This I Believe

Vladislava - Medina, Ohio
Entered on December 4, 2006

I moved to the United States at the age of eleven from Russia, bringing with me a severely limited English vocabulary. The only conversation I was able to hold had to include pictures and hand signals. My parents decided that the fastest way for me to learn English was to put me in an environment where it would be necessary to speak the language in order to operate. So, there I went to a regular, public middle school.

As many people do in the beginning, I held an optimistic view for the new customs, people, and language. And as for many people, it faded away soon. I began to come home frustrated with the fact that I did not understand the material being taught, and being an honor student in my native country, I was not accustomed to the slipping grades. I had difficulty communicating with my peers, because of the inability to express my thoughts and opinions in words. The new lifestyle was difficult to embrace at first as well, and it was not long before I wished I was back home.

After a couple of months of the same routine, I was appointed to eight grade English teacher, Mrs. Wilhelm. She was a middle-aged woman who taught regular and honors English, and her new task was to teach me English. Every day I would come during my study hall and she would hand me an elementary level English book, and would give me the task of matching the pictures with the right words. While I was grateful for having her take her time and teach me, I felt embarrassed and humiliated in presence of others when I held the books I thought were childish.
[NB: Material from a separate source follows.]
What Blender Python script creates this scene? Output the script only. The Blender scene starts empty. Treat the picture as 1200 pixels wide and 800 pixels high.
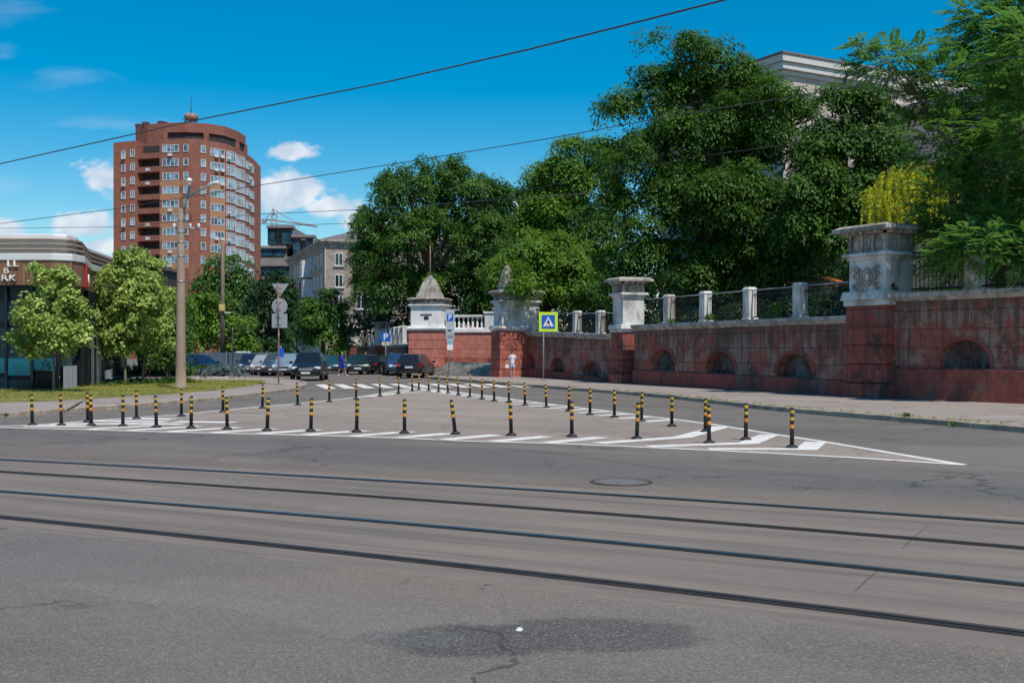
import bpy, bmesh, math, random
import numpy as np
from mathutils import Vector, Matrix

R = math.radians
PI = math.pi
SC = bpy.context.scene
COL = SC.collection
random.seed(7)
RNG = np.random.default_rng(11)

# ------------------------------------------------------------------ camera, sky, sun, exposure
F, HZ, EH = 1320.0, 411.0, 1.75          # focal length in photo pixels, horizon row, eye height (m)
cam_d = bpy.data.cameras.new('camera')
cam = bpy.data.objects.new('camera', cam_d)
COL.objects.link(cam)
cam.location = (0, 0, EH)
cam.rotation_euler = (R(90), 0, 0)
cam_d.sensor_width = 36
cam_d.lens = 36 * F / 1200
cam_d.shift_y = (HZ - 400) / 1200
cam_d.clip_start = 0.1
cam_d.clip_end = 5000
SC.camera = cam

SUN_EL, SUN_AZ = 59.0, 150.0             # azimuth measured clockwise from +Y (the view axis)
sv = Vector((math.sin(R(SUN_AZ)) * math.cos(R(SUN_EL)), math.cos(R(SUN_AZ)) * math.cos(R(SUN_EL)), math.sin(R(SUN_EL))))
sd = bpy.data.lights.new('sun', 'SUN')
sd.energy = 4.0
sd.angle = R(0.53)
sd.color = (1.0, 0.925, 0.82)
sun = bpy.data.objects.new('sun', sd)
COL.objects.link(sun)
sun.rotation_euler = (-sv).to_track_quat('-Z', 'Y').to_euler()
sun.location = sv * 60

SC.view_settings.view_transform = 'Standard'
SC.view_settings.look = 'None'
SC.view_settings.gamma = 1
SC.view_settings.use_curve_mapping = False
SC.view_settings.exposure = 0.08
SC.render.engine = 'CYCLES'
SC.cycles.max_bounces = 6
SC.cycles.transparent_max_bounces = 6


class NT:
    """small helper to write node trees"""
    def __init__(s, tree):
        s.t = tree
        s.t.nodes.clear()

    def n(s, typ, **kw):
        nd = s.t.nodes.new(typ)
        for k, v in kw.items():
            if k[0] == '_':
                setattr(nd, k[1:], v)
        return nd

    def set(s, sock, v):
        if hasattr(v, 'is_output') or isinstance(v, bpy.types.NodeSocket):
            s.t.links.new(v, sock)
        else:
            if isinstance(v, (tuple, list)) and sock.type == 'RGBA' and len(v) == 3:
                v = tuple(v) + (1,)
            sock.default_value = v

    def math(s, op, a, b=0.0, c=0.0, clamp=False):
        nd = s.t.nodes.new('ShaderNodeMath')
        nd.operation = op
        nd.use_clamp = clamp
        s.set(nd.inputs[0], a)
        s.set(nd.inputs[1], b)
        s.set(nd.inputs[2], c)
        return nd.outputs[0]

    def vmath(s, op, a, b=(0, 0, 0)):
        nd = s.t.nodes.new('ShaderNodeVectorMath')
        nd.operation = op
        s.set(nd.inputs[0], a)
        s.set(nd.inputs[1], b)
        return nd.outputs[1] if op in ('DOT_PRODUCT', 'LENGTH') else nd.outputs[0]

    def mix(s, fac, a, b, blend='MIX'):
        nd = s.t.nodes.new('ShaderNodeMix')
        nd.data_type = 'RGBA'
        nd.blend_type = blend
        nd.clamp_factor = True
        s.set(nd.inputs[0], fac)
        s.set(nd.inputs[6], a)
        s.set(nd.inputs[7], b)
        return nd.outputs[2]

    def ramp(s, fac, a, b):
        nd = s.t.nodes.new('ShaderNodeMapRange')
        nd.interpolation_type = 'SMOOTHSTEP'
        s.set(nd.inputs[0], fac)
        nd.inputs[1].default_value = a
        nd.inputs[2].default_value = b
        return nd.outputs[0]

    def noise(s, vec, scale, detail=4.0, rough=0.55, dist=0.0):
        nd = s.t.nodes.new('ShaderNodeTexNoise')
        s.set(nd.inputs['Vector'], vec)
        nd.inputs['Scale'].default_value = scale
        nd.inputs['Detail'].default_value = detail
        nd.inputs['Roughness'].default_value = rough
        nd.inputs['Distortion'].default_value = dist
        return nd.outputs['Fac']

    def mapping(s, vec, scale=(1, 1, 1), loc=(0, 0, 0), rot=(0, 0, 0)):
        nd = s.t.nodes.new('ShaderNodeMapping')
        s.set(nd.inputs['Vector'], vec)
        nd.inputs['Location'].default_value = loc
        nd.inputs['Rotation'].default_value = rot
        nd.inputs['Scale'].default_value = scale
        return nd.outputs[0]

    def obj(s):
        return s.t.nodes.new('ShaderNodeTexCoord').outputs['Object']

    def sep(s, v):
        nd = s.t.nodes.new('ShaderNodeSeparateXYZ')
        s.set(nd.inputs[0], v)
        return nd.outputs

    def comb(s, x=0.0, y=0.0, z=0.0):
        nd = s.t.nodes.new('ShaderNodeCombineXYZ')
        s.set(nd.inputs[0], x)
        s.set(nd.inputs[1], y)
        s.set(nd.inputs[2], z)
        return nd.outputs[0]

    def bump(s, h, strength=0.3, dist=0.02):
        nd = s.t.nodes.new('ShaderNodeBump')
        s.set(nd.inputs['Height'], h)
        nd.inputs['Strength'].default_value = strength
        nd.inputs['Distance'].default_value = dist
        return nd.outputs[0]

    def out(s, col, rough=0.8, metal=0.0, normal=None, spec=0.4, **kw):
        b = s.t.nodes.new('ShaderNodeBsdfPrincipled')
        s.set(b.inputs['Base Color'], col)
        s.set(b.inputs['Roughness'], rough)
        s.set(b.inputs['Metallic'], metal)
        s.set(b.inputs['Specular IOR Level'], spec)
        if normal is not None:
            s.set(b.inputs['Normal'], normal)
        for k, v in kw.items():
            s.set(b.inputs[k], v)
        o = s.t.nodes.new('ShaderNodeOutputMaterial')
        s.t.links.new(b.outputs[0], o.inputs['Surface'])
        return b, o


# world: Nishita sky with a few cumulus clouds at infinity
w = bpy.data.worlds.new('World')
SC.world = w
w.use_nodes = True
nt = NT(w.node_tree)
sky = nt.n('ShaderNodeTexSky', _sky_type='NISHITA')
sky.sun_disc = False
sky.sun_elevation = R(SUN_EL)
sky.sun_rotation = R(SUN_AZ)
sky.altitude = 100
sky.air_density = 1.0
sky.dust_density = 0.25
sky.ozone_density = 1.6
gen = nt.n('ShaderNodeTexCoord').outputs['Generated']
X, Y, Z = nt.sep(gen)
ysafe = nt.math('MAXIMUM', Y, 0.05)
u = nt.math('DIVIDE', X, ysafe)
v = nt.math('DIVIDE', Z, ysafe)
uv = nt.comb(u, v, 0.0)
front = nt.ramp(Y, 0.05, 0.2)
n1 = nt.noise(nt.mapping(uv, (1, 1.25, 1)), 21.0, 9.0, 0.62, 0.25)
n2 = nt.noise(nt.mapping(uv, (0.55, 1.9, 1), (3, 1, 0), (0, 0, R(12))), 14.0, 6.0, 0.62, 0.9)


def ell(px, py, rx, ry):
    m = nt.mapping(uv, (F / rx, F / ry, 1), (-(px - 600) / rx, -(HZ - py) / ry, 0))
    return nt.math('SUBTRACT', 1.0, nt.vmath('LENGTH', m))


cm = None
for e in [(122, 210, 32, 32), (94, 264, 50, 22), (0, 268, 34, 16), (345, 178, 36, 13), (340, 220, 58, 27), (396, 243, 46, 19), (440, 262, 60, 14), (180, 290, 160, 18)]:
    m_ = ell(*e)
    cm = m_ if cm is None else nt.math('MAXIMUM', cm, m_)
cum = nt.ramp(nt.math('ADD', nt.math('MULTIPLY', nt.math('SUBTRACT', n1, 0.5), 2.6), cm), 0.02, 0.5)
wm = None
for e in [(75, 92, 75, 18), (10, 15, 80, 26), (5, 62, 30, 20), (8, 214, 40, 14), (150, 145, 90, 12), (900, -60, 200, 30)]:
    m_ = ell(*e)
    wm = m_ if wm is None else nt.math('MAXIMUM', wm, m_)
wis = nt.math('MULTIPLY', nt.ramp(nt.math('ADD', nt.math('MULTIPLY', nt.math('SUBTRACT', n2, 0.5), 3.0), wm), 0.1, 1.2), 0.12)
mask = nt.math('MULTIPLY', nt.math('MAXIMUM', cum, wis), front)
shade = nt.ramp(nt.noise(nt.mapping(uv, (1, 1.25, 1), (0.0, 0.008, 0)), 17.0, 5.0, 0.55, 0.35), 0.35, 0.65)
ccol = nt.mix(shade, (5.2, 6.2, 7.6), (9.0, 9.2, 9.4))
hs = nt.n('ShaderNodeHueSaturation')
hs.inputs['Saturation'].default_value = 1.72
hs.inputs['Value'].default_value = 1.16
hs.inputs['Hue'].default_value = 0.489
w.node_tree.links.new(sky.outputs[0], hs.inputs['Color'])
skyc = nt.mix(nt.math('MULTIPLY', mask, 0.93), hs.outputs[0], ccol)
bg = nt.n('ShaderNodeBackground')
bg.inputs['Strength'].default_value = 0.10
w.node_tree.links.new(skyc, bg.inputs['Color'])
wo = nt.n('ShaderNodeOutputWorld')
w.node_tree.links.new(bg.outputs[0], wo.inputs['Surface'])


# ------------------------------------------------------------------ helpers
def G(px, py, z=0.0):
    """ground point at height z that is seen at photo pixel (px, py)"""
    d = (EH - z) * F / (py - HZ)
    return Vector(((px - 600) / F * d, d, z))


def Q(px, py, d):
    return Vector(((px - 600) / F * d, d, EH + (HZ - py) / F * d))


def link(o):
    COL.objects.link(o)
    return o


def thing(name, label, cat, loc=(0, 0, 0), rz=0.0, group=None):
    o = link(bpy.data.objects.new(name, None))
    o.empty_display_size = 0.3
    o.location = loc
    o.rotation_euler = (0, 0, rz)
    return tag(o, label, cat, group)


def tag(o, label=None, cat=None, group=None, kind=None):
    if label:
        o['label'] = label
    if cat:
        o['category'] = cat
    if group:
        o['group'] = group
    if kind:
        o['kind'] = kind
    return o


def copy_tree(o, parent=None):
    c = link(o.copy())
    if parent is not None:
        c.parent = parent
    for ch in list(o.children):
        copy_tree(ch, c)
    return c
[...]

After a few weeks of no significant progress, Mrs. Wilhelm confronted me personally. She said if I wanted to progress my understanding in English I had to try harder, because the only way to get better at something is to practice and practice. Her statement was simple and clear, yet it made me question whether the reason I was not learning was because I did not try hard enough or simply was not smart enough. When I thought about it in the evening I decided that it did not matter whether I was smart enough or not, because if I would never try and practice I will never be able to achieve my goal. I still maintain this philosophy to this day, because I learned that practice makes everything better and intelligence just helps along the way.